Sunday, September 19, 2010
On Thursday, October 22, 2009, following the economic downturn in 2008 and US governmental intervention on behalf of several US companies. Included were, American International Group, Citigroup, Bank of America, Chrysler, General Motors, GMAC, and Chrysler, the Federal Reserve issued a number of rulings that would curtail executive compensation practices at employers who participated in the assistance from the Troubled Asset Relief Program (TARP). The changes affect a cash cap on annual compensation of $500,000 or more, the immediate vesting in stock options, and a limit on incentive stock compensation. The restrictions cover the five most executives and the other 20 highest paid employees at the TARP participating companies.

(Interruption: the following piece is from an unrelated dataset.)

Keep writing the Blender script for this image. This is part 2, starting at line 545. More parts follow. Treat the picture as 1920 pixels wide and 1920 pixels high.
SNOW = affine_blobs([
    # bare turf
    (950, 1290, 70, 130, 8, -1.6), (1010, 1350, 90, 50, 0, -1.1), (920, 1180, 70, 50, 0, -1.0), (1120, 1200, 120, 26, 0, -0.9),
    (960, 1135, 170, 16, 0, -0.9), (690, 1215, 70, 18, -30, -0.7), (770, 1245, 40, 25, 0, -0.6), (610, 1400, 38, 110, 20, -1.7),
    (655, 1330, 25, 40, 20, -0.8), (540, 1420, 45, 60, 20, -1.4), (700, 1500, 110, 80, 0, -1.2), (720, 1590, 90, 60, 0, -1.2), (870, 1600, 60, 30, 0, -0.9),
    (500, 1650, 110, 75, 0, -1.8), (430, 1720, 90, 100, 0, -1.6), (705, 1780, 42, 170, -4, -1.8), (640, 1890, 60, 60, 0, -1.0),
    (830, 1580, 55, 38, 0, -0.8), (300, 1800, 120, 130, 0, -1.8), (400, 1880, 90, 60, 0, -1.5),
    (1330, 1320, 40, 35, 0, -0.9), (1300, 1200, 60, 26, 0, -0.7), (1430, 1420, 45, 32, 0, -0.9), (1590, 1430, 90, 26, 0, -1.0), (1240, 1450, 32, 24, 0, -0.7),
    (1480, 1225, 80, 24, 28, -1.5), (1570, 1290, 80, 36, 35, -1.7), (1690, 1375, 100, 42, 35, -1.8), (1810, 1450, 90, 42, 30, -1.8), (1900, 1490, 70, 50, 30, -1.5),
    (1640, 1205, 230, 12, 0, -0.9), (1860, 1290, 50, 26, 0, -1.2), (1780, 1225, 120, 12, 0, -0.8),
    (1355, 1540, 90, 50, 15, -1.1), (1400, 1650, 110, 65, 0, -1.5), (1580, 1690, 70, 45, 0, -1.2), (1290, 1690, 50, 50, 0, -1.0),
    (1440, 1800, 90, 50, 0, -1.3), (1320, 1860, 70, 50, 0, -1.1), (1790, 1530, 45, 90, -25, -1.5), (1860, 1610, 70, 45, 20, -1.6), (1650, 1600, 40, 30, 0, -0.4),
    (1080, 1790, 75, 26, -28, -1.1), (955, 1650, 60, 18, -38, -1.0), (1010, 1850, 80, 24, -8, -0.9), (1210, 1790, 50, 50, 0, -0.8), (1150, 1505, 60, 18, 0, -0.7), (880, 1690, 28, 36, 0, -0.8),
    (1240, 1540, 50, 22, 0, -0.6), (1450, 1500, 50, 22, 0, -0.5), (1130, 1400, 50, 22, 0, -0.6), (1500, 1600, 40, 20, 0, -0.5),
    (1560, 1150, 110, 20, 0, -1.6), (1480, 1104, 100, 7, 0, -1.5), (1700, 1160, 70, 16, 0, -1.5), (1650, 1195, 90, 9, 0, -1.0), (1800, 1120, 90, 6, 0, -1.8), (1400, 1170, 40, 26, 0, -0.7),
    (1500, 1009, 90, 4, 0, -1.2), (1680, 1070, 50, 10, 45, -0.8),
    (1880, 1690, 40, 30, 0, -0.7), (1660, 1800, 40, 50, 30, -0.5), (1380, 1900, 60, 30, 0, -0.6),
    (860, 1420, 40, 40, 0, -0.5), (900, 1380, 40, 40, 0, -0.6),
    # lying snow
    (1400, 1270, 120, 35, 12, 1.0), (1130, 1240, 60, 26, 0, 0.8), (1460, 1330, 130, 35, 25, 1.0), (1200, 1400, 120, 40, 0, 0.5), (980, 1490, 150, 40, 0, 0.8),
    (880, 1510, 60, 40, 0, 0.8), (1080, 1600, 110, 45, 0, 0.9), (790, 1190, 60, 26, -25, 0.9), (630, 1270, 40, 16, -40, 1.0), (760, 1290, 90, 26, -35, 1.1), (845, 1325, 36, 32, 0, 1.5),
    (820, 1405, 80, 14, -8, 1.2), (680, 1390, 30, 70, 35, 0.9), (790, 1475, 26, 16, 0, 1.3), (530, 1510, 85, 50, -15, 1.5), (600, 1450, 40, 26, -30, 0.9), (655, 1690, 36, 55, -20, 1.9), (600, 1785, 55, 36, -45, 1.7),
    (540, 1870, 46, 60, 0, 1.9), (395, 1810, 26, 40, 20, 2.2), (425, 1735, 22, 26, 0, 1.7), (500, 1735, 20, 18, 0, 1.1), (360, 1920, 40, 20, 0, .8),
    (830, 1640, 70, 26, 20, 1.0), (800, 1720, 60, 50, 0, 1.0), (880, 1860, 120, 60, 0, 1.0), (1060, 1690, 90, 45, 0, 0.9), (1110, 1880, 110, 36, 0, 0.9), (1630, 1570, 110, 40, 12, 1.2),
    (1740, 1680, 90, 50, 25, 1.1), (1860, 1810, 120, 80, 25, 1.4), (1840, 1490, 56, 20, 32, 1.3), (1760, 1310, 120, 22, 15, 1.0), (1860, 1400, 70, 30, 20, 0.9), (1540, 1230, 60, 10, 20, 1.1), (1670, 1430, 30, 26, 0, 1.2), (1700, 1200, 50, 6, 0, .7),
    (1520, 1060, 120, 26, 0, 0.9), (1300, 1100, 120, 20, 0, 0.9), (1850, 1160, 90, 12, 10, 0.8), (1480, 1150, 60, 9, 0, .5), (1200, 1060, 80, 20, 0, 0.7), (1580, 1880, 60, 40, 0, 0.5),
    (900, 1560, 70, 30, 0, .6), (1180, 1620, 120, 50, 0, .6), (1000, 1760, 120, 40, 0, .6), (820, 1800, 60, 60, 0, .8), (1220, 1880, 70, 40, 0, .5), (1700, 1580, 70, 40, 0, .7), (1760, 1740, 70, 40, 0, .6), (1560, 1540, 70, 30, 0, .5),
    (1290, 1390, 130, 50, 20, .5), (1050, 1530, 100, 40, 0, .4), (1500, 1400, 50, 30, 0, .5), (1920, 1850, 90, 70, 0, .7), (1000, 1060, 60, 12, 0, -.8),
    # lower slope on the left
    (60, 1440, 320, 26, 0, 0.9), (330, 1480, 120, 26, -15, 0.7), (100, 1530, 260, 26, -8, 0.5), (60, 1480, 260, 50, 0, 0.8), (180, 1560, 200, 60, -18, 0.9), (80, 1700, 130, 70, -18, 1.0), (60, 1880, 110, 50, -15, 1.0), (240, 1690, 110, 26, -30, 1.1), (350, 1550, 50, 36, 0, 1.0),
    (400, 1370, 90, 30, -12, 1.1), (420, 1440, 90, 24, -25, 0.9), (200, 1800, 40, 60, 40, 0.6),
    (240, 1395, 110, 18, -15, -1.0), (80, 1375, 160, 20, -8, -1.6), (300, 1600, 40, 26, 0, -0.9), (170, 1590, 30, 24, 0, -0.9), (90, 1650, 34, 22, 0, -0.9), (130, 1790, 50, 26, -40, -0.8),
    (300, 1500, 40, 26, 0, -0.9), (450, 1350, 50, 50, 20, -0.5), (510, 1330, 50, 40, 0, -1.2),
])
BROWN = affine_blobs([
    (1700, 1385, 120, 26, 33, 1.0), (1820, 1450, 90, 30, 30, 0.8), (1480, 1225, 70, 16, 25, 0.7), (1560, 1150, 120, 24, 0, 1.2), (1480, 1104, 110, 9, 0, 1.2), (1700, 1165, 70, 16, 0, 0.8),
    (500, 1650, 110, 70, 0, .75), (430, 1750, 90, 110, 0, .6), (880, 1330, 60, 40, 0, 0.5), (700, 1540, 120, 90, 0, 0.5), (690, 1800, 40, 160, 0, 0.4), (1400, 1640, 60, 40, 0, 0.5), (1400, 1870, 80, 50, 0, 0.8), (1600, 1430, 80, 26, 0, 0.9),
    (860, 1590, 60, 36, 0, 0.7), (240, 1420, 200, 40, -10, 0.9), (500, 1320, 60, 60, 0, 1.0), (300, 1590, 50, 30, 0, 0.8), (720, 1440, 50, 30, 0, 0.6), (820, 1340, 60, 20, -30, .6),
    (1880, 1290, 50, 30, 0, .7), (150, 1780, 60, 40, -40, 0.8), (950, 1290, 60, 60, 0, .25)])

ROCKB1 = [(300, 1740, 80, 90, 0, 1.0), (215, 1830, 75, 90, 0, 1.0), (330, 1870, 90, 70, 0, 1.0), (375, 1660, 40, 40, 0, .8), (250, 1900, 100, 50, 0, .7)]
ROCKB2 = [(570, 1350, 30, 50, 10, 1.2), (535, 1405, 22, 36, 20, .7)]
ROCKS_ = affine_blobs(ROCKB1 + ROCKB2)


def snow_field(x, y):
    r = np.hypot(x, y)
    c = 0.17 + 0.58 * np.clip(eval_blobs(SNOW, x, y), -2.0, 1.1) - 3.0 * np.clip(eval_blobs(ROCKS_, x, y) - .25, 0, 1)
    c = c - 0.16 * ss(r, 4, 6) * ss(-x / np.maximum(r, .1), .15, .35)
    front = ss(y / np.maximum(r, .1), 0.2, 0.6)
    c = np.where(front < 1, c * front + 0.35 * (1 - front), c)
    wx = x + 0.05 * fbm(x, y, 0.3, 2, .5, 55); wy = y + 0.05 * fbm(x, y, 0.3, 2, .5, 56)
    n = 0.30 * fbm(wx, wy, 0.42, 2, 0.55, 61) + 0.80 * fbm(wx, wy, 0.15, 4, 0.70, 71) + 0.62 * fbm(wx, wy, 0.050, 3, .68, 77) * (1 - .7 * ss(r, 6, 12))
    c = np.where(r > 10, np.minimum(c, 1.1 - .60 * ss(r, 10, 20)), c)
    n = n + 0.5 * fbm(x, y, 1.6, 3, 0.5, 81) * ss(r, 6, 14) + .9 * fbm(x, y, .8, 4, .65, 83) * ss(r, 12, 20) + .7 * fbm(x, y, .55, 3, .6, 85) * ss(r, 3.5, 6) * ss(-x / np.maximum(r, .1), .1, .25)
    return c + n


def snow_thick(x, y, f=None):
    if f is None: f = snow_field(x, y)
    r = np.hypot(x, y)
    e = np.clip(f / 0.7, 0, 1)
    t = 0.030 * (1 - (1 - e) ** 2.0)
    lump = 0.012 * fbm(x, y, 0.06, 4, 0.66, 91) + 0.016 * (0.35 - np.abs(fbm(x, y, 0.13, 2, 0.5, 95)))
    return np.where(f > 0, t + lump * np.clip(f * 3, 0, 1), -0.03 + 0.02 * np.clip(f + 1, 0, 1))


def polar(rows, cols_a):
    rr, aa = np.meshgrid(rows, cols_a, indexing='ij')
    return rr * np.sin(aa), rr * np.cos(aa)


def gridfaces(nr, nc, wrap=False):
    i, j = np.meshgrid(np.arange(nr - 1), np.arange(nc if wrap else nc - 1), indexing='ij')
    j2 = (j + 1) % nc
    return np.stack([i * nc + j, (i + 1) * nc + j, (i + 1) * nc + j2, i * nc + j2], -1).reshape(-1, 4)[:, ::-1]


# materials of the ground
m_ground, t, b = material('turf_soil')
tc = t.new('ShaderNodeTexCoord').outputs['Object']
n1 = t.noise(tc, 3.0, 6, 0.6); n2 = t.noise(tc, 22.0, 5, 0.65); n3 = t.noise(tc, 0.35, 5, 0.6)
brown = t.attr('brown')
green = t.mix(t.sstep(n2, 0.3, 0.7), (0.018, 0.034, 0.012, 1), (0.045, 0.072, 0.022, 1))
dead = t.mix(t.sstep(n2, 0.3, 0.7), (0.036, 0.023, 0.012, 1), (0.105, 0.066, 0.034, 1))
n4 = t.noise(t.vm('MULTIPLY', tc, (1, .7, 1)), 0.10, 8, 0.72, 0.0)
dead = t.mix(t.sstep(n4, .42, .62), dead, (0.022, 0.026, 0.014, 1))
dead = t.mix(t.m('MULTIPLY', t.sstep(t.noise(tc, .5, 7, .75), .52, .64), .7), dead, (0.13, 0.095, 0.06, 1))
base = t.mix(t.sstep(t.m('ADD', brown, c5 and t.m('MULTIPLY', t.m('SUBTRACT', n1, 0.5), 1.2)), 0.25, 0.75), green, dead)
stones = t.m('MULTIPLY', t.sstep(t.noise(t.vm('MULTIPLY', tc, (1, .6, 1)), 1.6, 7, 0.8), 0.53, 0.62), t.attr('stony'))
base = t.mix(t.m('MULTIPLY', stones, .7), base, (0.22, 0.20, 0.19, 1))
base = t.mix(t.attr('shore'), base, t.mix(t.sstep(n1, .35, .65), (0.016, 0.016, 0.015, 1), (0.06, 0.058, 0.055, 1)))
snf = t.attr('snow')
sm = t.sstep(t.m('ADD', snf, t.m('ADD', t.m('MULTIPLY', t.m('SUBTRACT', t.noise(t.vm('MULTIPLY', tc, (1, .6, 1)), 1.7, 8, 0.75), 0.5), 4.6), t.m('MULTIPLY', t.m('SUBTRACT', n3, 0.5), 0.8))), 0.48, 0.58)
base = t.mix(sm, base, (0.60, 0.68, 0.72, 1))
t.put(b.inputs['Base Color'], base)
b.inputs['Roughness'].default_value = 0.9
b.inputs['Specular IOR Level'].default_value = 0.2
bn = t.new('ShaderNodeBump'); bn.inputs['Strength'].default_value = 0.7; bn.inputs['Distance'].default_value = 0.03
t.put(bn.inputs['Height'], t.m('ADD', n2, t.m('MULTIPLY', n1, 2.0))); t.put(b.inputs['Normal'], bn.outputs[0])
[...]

A Society for Human Resource Management (SHRM) report released on December 17, 2009, authored by Stephen Miller, and quoting from a survey by the compensation consultancy firm of Pearl Meyer & Partners, indicated that “… even companies that believe they are outperforming their peers project only modest salary increases. Survey respondents indicated that they were taking a cautious approach to design and payout levels of short-term and long-term incentive rewards.”
In a special report published by the New York Times on April 3, 2010 and authored by Devin Leonard, titled: “Executive Pay: A Special Report, Bargain Rates for a C.E.O.?”; it was disclosed that CEO pay declined by 13% in 2009, this followed a 9% drop in 2008. The article’s analysis was based on survey data provided by Equilar Inc., a research company involved in “benchmarking and tracking executive compensation, board compensation, equity grants and award policies and compensation practices.”
A July 2010 report from Towers Watson, an HR consulting firm, “companies remain focused on shareholder perceptions and the alignment between executive pay and business performance in the economic recovery.” According to the survey of 251 mid-sized and large US companies, Towers reports that as “Say or Pay” intensifies, few responding companies are ready to put their executive compensation practices to a vote by their shareholders.
Issues concerning executive compensation are not isolated to the US. In a 2010 report by the Hay Group, an HR consulting firm, Shine More Light on the issue: Top Executive Compensation in Europe 2010, Hay announced that executive “pay has reached a crossroads”. During the last two years, employers have been reluctant to take action on executive pay in spite of increased legislation and public concern over the issue. Hay goes on to say that “a fundamental rethink of executive pay“ must take place. Not too diffectient than what is being heard in the US.
Clearly, the recent two years have shown that organizations can expect greater involvement by governmental, shareholder, and public interest in the management of executive compensation. The public is coming to expect a higher degree of transparency in corporate dealings with top pay being only one of many area of concern.